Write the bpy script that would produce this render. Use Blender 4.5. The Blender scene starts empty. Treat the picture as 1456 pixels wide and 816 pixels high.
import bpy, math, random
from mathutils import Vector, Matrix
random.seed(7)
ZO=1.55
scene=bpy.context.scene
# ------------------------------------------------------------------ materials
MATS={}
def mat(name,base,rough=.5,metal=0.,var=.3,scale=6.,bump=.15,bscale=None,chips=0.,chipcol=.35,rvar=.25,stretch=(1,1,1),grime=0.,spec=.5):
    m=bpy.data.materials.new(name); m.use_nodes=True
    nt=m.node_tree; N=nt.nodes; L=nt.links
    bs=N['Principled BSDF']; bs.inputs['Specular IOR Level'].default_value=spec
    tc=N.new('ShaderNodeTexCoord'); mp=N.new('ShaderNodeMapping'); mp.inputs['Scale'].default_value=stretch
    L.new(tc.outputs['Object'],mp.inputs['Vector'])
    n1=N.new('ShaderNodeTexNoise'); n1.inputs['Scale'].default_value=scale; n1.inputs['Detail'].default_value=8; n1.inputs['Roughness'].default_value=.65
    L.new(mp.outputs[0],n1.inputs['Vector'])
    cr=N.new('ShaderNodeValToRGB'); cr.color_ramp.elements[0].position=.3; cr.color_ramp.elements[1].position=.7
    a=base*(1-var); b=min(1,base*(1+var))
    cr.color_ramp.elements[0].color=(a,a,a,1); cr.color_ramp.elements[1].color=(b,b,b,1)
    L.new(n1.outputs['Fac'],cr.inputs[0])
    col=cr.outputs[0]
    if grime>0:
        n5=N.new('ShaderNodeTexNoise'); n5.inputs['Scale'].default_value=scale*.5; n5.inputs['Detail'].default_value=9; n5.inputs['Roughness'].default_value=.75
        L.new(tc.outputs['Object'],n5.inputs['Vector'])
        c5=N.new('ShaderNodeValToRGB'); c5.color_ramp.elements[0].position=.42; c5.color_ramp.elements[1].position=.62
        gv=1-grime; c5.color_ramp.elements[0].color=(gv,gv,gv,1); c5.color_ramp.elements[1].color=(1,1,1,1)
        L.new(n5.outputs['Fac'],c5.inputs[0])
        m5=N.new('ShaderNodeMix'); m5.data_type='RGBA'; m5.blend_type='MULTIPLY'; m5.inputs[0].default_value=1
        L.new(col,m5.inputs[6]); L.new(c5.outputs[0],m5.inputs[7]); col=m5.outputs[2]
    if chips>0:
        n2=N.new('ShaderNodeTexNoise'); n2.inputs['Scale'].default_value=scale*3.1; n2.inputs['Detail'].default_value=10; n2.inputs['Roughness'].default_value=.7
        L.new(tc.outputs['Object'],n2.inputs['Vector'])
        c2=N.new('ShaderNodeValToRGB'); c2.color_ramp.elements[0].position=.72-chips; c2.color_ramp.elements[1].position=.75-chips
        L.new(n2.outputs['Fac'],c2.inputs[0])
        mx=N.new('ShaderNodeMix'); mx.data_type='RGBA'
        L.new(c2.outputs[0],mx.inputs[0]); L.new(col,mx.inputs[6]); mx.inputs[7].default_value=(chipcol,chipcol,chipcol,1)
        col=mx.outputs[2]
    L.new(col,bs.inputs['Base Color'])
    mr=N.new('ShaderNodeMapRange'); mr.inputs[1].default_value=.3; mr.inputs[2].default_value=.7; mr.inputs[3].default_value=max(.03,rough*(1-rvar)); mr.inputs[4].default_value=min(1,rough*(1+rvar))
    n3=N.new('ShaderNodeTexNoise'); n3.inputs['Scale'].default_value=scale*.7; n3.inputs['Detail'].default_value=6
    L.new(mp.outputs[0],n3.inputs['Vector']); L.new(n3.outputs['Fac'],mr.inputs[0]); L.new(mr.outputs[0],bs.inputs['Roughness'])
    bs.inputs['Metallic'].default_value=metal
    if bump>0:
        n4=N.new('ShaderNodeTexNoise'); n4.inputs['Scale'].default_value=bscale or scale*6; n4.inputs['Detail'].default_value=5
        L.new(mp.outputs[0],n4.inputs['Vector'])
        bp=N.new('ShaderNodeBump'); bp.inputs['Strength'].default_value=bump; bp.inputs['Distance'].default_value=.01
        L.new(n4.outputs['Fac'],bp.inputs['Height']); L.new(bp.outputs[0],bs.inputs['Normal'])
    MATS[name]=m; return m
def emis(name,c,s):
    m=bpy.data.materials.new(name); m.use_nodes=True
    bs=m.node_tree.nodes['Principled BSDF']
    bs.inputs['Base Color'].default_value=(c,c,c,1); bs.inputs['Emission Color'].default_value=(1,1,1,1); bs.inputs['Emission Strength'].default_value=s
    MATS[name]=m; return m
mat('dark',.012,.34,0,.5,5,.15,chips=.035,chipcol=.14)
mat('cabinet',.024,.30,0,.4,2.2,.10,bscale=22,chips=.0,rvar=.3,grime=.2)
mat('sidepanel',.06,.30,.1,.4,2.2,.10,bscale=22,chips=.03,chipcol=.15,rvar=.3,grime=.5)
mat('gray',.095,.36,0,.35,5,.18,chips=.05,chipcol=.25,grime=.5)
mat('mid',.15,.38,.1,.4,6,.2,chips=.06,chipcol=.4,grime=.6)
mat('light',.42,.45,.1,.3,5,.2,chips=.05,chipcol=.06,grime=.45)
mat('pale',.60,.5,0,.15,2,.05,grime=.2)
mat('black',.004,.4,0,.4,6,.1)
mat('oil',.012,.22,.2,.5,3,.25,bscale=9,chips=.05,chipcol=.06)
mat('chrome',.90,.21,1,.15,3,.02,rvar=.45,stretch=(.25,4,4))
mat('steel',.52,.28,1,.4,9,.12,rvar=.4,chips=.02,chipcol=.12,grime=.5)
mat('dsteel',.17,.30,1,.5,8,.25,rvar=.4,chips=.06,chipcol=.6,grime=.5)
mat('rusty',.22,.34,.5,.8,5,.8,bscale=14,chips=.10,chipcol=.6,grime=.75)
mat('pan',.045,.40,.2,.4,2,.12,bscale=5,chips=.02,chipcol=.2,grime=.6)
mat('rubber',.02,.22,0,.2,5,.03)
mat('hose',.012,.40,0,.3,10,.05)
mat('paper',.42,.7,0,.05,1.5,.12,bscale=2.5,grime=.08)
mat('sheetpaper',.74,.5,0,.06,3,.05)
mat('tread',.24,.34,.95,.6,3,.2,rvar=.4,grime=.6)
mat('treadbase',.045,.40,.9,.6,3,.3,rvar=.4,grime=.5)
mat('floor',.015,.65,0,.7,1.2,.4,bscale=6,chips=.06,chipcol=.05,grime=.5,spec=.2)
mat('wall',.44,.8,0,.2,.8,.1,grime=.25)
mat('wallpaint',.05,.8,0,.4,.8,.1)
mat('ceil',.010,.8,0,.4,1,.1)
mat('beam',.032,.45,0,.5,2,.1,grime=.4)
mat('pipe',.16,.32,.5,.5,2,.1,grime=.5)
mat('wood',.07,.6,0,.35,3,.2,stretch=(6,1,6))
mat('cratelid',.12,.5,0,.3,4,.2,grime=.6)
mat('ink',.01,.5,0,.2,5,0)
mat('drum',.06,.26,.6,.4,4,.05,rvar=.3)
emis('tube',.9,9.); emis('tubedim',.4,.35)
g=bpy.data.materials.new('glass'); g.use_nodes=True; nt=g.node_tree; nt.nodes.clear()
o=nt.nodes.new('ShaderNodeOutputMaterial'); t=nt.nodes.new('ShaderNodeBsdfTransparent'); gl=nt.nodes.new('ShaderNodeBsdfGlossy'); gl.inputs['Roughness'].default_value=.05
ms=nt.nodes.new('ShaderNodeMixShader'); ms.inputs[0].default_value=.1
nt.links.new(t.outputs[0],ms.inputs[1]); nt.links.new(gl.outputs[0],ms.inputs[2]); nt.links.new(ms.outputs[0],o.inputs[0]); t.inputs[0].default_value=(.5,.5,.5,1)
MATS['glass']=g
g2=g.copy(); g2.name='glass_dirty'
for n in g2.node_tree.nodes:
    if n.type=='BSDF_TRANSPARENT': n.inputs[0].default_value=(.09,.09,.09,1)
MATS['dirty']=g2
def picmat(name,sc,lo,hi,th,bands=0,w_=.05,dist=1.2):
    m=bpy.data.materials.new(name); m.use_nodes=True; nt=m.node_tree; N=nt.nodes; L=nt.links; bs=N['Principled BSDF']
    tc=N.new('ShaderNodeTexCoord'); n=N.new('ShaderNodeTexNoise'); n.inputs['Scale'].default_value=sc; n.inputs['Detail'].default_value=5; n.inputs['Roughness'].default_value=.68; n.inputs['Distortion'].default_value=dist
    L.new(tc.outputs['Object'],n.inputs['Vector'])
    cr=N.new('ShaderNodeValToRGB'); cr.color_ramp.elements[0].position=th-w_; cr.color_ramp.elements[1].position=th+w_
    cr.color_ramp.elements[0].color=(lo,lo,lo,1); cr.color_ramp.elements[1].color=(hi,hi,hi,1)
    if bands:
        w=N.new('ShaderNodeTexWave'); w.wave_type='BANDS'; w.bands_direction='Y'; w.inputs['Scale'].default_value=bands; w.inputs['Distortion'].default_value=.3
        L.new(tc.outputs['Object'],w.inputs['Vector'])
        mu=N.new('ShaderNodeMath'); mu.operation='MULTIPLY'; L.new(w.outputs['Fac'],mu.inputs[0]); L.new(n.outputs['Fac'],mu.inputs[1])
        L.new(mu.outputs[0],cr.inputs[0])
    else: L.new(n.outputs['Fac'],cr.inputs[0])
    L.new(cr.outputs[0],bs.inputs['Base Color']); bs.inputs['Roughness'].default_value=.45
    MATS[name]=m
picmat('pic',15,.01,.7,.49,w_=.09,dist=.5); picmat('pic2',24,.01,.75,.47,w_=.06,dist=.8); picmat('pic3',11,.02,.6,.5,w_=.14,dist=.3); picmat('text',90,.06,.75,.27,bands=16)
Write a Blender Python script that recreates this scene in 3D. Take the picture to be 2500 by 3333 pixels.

.....

• [INSTRUCTION] Find all lines holding the string "that" and copy them.

• [ANSWER TO THE EXERCISE]
Write the bpy script that would produce this render. Use Blender 4.5. The Blender scene starts empty. Treat the picture as 1456 pixels wide and 816 pixels high.
Write a Blender Python script that recreates this scene in 3D. Take the picture to be 2500 by 3333 pixels.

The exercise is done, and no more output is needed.